Вечером, придя с рабочей в жилую камеру, мы застали
там Витю С-на, посаженного в ШИЗО с ПКТ по какой-то
солдатской причине. Ночью я его избил, а К-р изнасиловал.
Затем мы сказали ему, что все случившееся останется
между нами, если он выполнит условия тех, кто вызовет
его утром. Деваться ему просто было некуда, т.к. в обратном
случае, свой беспредел мы могли объяснить любой придуманной
причиной. Объяснений мы особо и не боялись, т.к. блатнее
нас в этой сучьей зоне никого не было. Он согласился.
Утром его вызвали в оперчасть, и о том, что они договорились,
говорит то, что оттуда его положили в сан. часть, так
как я немного перестарался.
Дней через пять они нас вызвали и мы под диктовку написали
объяснения, о том, что С-н ударялся головой о стену,
чтобы избежать наказания. Объяснения пришлось давать
потому, что С-на пришлось отправить на областную больницу.
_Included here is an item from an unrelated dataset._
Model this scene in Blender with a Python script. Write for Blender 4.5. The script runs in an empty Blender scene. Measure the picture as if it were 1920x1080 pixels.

Затем нам дали чаю и анаши и примерно час мы все смеялись
над тем, что они рассказали. Оказывается, об этом узнал
зам. по РОР Водолеев, который, довольно улыбаясь, великодушно
их пожурил: "Поколотили – это по делу, а вот анус
не надо было трогать."
Я отсидел 30 суток, и меня освободила санчасть, а К-ру
еще 15 суток осталось.
* * *
Не будет преувеличением сказать, что на оперативных
службах и используемых ими технологиях построена вся
наша жизнь, они прочно вошли в нашу жизнь, потому мы
и не обращаем на них внимания. И если говорить о существующем
в нашей стране поле коммуникации или о создании нового
поля, к чему с таким жаром призывают многие наши социологи,
то надо прежде всего осознать, что в его создании далеко
не последнюю роль играют опер и агент и, наверное, мы
еще не скоро достигнем положения, при котором это их
своеобразное, специфическое участие в общественной жизни
можно будет свести к минимуму. К тому минимуму, который
занимают подобные структуры в других странах. Да, и
там спецслужбы не обходятся без агентов, но пределы
их деятельности ограничены лишь серьезными преступлениями,
они не занимаются борьбой с уличной и бытовой преступностью,
не решают задач управления теми или иными социальными
объектами. Место, которое заняли оперативные службы
в жизни нашего общества и государства за годы советской
власти, масштабы их деятельности, возложенные на них
фактически задачи – все это сейчас, когда прежние способы
контроля за ними утрачены, может привести к опасным
для нашей страны, непредсказуемым последствиям.
Но надо помнить: просто ликвидировать их мы не сможем:
это в самом деле чревато катастрофическим последствиями.
Мы можем только постепенно, используя опять же культурные
технологии встроить их в некие более безопасные для
государства и общества структуры и сюжеты.